* _Your goal_: Only the lines from the line that has "Keep writing the" through the line that has "return ramp_z(max(y, -14)) - 0.3" should be reproduced, exactly and with both ends kept.

* _Dataset_:
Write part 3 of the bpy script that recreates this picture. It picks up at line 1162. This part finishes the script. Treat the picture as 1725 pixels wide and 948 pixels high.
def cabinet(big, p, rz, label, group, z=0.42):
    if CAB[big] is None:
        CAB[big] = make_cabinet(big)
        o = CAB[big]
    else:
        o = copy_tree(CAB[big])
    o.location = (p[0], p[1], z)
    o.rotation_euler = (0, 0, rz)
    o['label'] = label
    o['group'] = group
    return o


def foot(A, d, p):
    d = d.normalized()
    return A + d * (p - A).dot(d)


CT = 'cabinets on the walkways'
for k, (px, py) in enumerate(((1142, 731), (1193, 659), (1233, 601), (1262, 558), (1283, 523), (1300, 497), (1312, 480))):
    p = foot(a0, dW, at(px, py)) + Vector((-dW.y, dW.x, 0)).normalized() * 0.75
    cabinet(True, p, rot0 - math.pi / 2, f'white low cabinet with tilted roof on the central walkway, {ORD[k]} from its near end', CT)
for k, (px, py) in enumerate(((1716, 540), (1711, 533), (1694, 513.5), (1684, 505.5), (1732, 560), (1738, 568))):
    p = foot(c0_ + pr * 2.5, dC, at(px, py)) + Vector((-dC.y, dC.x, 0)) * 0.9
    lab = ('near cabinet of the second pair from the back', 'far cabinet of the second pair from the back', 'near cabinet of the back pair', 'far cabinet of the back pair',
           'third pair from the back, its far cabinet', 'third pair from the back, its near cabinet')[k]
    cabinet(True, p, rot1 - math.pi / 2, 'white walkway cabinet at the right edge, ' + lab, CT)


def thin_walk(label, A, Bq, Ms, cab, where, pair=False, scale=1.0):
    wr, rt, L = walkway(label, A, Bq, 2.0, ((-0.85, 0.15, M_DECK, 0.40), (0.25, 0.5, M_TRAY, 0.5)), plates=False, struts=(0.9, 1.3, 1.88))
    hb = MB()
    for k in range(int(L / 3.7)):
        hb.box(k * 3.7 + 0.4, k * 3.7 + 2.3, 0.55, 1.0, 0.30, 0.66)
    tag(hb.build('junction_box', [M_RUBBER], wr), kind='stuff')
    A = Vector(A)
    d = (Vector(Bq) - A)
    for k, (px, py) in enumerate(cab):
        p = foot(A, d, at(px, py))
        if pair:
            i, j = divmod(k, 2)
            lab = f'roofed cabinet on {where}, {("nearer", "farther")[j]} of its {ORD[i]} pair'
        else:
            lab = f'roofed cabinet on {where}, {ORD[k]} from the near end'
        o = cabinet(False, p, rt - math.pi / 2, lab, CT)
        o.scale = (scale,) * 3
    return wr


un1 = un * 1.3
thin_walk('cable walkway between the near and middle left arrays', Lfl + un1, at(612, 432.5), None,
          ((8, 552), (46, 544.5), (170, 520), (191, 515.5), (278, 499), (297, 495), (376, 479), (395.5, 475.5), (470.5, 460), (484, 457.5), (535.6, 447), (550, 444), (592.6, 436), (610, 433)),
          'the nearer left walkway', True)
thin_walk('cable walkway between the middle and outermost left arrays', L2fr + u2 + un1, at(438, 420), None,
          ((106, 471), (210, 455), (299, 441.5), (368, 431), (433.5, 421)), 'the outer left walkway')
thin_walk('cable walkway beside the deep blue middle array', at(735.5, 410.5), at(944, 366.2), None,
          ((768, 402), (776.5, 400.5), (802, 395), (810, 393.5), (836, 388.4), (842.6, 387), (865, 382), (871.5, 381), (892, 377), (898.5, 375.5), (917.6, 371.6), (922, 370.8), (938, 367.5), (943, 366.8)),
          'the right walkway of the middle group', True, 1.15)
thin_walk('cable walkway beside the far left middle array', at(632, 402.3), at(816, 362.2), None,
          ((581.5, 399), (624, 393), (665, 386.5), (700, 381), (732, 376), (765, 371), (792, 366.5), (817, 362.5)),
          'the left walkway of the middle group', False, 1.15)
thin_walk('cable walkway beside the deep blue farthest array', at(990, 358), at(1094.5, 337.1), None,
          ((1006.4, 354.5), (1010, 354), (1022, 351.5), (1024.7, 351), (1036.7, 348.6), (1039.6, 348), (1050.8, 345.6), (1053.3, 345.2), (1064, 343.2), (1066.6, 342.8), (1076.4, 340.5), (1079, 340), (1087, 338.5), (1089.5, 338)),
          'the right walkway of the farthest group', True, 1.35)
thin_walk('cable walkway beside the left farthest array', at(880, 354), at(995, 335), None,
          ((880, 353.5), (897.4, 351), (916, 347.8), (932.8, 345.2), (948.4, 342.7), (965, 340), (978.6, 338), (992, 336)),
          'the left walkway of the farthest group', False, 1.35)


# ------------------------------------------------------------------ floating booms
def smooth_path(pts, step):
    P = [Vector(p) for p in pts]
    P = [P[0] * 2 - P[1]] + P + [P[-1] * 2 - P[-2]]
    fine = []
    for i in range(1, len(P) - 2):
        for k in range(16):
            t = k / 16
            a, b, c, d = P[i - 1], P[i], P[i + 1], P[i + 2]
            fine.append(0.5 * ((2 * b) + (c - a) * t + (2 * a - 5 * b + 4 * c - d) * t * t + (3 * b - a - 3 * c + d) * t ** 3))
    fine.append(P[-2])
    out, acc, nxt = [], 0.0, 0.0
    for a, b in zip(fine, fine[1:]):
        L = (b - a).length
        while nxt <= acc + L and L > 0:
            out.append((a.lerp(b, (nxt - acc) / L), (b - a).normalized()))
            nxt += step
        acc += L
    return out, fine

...

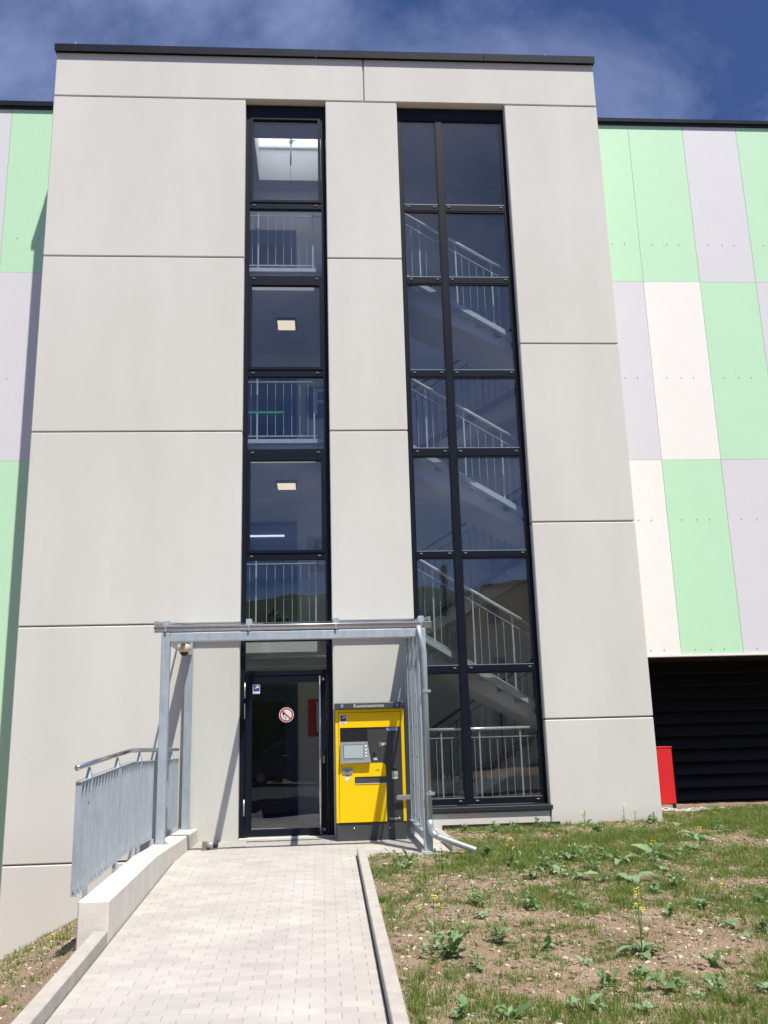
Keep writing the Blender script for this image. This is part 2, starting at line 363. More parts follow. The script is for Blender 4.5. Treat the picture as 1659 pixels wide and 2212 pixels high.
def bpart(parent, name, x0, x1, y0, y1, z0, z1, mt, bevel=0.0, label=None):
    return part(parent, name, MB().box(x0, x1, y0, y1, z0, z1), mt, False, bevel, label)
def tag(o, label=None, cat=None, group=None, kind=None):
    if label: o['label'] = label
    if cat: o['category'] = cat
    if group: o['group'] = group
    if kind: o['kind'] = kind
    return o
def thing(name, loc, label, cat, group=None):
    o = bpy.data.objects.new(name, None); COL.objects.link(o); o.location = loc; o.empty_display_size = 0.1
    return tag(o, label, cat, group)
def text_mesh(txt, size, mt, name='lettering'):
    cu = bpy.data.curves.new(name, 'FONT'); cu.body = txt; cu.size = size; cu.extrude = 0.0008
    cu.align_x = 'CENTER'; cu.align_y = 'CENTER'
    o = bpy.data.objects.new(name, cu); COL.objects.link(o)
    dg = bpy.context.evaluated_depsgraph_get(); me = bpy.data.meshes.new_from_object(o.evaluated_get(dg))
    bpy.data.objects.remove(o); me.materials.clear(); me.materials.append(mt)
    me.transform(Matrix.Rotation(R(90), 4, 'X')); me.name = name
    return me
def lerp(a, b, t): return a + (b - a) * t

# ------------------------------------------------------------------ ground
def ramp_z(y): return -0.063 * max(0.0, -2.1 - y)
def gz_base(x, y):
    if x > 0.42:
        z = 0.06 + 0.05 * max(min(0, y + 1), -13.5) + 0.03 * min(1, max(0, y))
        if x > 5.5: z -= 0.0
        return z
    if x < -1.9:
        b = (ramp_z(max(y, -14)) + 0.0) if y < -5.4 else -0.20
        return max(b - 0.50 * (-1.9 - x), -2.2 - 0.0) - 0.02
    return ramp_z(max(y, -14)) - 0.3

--

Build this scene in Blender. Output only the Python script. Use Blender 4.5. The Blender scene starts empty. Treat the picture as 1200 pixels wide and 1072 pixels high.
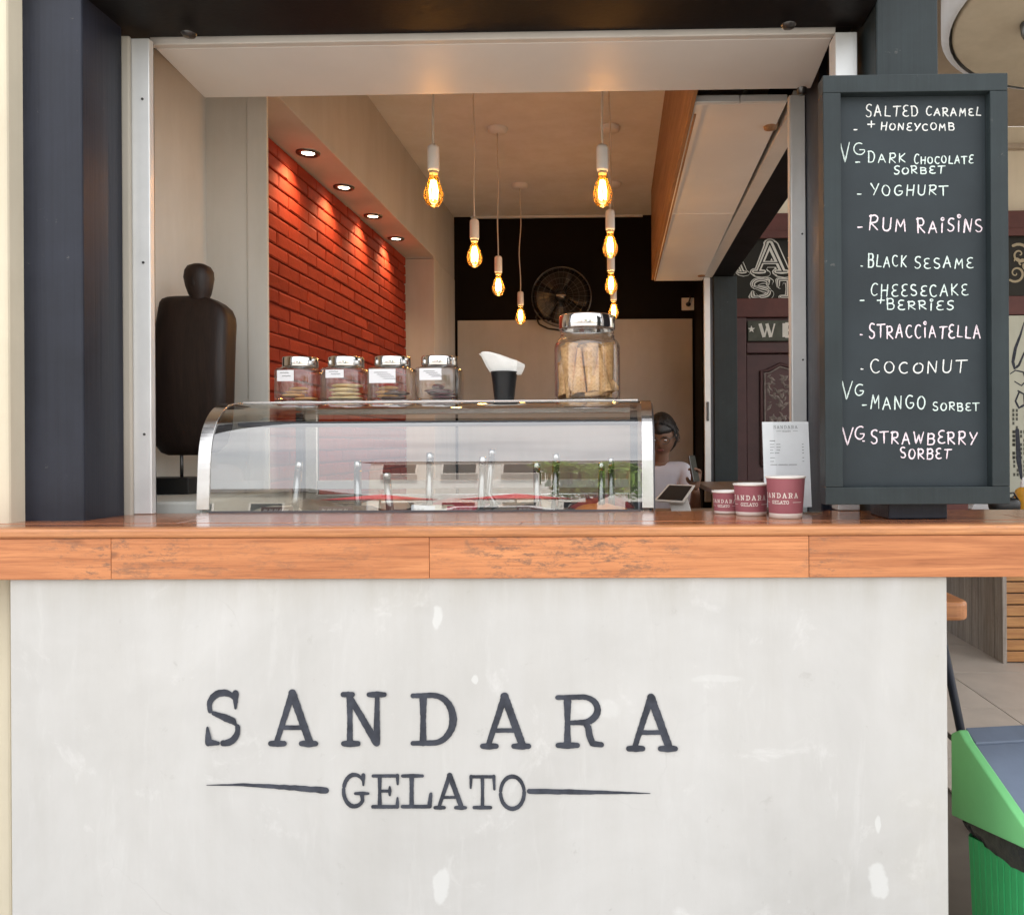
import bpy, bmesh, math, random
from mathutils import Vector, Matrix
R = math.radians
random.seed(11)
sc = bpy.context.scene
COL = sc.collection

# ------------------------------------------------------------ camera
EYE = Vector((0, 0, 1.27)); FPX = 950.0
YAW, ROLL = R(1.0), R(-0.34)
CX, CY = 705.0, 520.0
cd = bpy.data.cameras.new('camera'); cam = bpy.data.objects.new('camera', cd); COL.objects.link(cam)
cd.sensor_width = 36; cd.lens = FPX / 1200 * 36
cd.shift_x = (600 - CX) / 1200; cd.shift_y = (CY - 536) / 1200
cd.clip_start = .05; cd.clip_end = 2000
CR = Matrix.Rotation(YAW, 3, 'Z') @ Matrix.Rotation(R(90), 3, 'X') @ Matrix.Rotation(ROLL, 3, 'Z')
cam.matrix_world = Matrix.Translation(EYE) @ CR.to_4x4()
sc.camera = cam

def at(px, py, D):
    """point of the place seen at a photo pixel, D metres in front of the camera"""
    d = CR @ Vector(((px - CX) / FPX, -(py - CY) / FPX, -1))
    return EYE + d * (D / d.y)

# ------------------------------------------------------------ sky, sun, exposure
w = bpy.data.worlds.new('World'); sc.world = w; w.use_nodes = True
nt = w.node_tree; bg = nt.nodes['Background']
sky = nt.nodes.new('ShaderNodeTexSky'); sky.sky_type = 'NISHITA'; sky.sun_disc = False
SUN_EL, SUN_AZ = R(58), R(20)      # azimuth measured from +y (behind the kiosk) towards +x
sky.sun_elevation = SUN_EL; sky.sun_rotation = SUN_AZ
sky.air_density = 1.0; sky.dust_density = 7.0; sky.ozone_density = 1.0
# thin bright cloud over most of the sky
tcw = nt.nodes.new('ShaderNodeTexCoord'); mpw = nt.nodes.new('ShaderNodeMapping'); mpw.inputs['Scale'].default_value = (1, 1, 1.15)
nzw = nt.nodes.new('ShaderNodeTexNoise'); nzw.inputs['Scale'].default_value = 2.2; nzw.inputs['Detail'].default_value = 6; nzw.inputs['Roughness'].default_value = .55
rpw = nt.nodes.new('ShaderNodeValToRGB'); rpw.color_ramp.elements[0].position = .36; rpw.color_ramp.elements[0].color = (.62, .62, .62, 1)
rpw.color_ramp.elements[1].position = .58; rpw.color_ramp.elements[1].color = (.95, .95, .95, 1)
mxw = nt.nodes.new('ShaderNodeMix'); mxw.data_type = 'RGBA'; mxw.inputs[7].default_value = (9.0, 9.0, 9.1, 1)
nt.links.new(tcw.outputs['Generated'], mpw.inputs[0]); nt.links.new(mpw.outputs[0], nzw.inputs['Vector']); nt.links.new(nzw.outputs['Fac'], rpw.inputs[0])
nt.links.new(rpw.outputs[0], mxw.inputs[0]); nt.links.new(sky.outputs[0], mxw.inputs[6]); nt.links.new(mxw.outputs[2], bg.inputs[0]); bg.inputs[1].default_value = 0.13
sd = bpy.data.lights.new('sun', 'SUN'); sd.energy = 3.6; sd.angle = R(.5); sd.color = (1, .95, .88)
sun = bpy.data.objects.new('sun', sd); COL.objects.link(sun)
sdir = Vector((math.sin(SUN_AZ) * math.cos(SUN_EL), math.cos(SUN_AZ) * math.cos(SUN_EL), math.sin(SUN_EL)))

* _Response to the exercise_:
Keep writing the Blender script for this image. This is part 2, starting at line 363. More parts follow. The script is for Blender 4.5. Treat the picture as 1659 pixels wide and 2212 pixels high.
def bpart(parent, name, x0, x1, y0, y1, z0, z1, mt, bevel=0.0, label=None):
    return part(parent, name, MB().box(x0, x1, y0, y1, z0, z1), mt, False, bevel, label)
def tag(o, label=None, cat=None, group=None, kind=None):
    if label: o['label'] = label
    if cat: o['category'] = cat
    if group: o['group'] = group
    if kind: o['kind'] = kind
    return o
def thing(name, loc, label, cat, group=None):
    o = bpy.data.objects.new(name, None); COL.objects.link(o); o.location = loc; o.empty_display_size = 0.1
    return tag(o, label, cat, group)
def text_mesh(txt, size, mt, name='lettering'):
    cu = bpy.data.curves.new(name, 'FONT'); cu.body = txt; cu.size = size; cu.extrude = 0.0008
    cu.align_x = 'CENTER'; cu.align_y = 'CENTER'
    o = bpy.data.objects.new(name, cu); COL.objects.link(o)
    dg = bpy.context.evaluated_depsgraph_get(); me = bpy.data.meshes.new_from_object(o.evaluated_get(dg))
    bpy.data.objects.remove(o); me.materials.clear(); me.materials.append(mt)
    me.transform(Matrix.Rotation(R(90), 4, 'X')); me.name = name
    return me
def lerp(a, b, t): return a + (b - a) * t

# ------------------------------------------------------------------ ground
def ramp_z(y): return -0.063 * max(0.0, -2.1 - y)
def gz_base(x, y):
    if x > 0.42:
        z = 0.06 + 0.05 * max(min(0, y + 1), -13.5) + 0.03 * min(1, max(0, y))
        if x > 5.5: z -= 0.0
        return z
    if x < -1.9:
        b = (ramp_z(max(y, -14)) + 0.0) if y < -5.4 else -0.20
        return max(b - 0.50 * (-1.9 - x), -2.2 - 0.0) - 0.02
    return ramp_z(max(y, -14)) - 0.3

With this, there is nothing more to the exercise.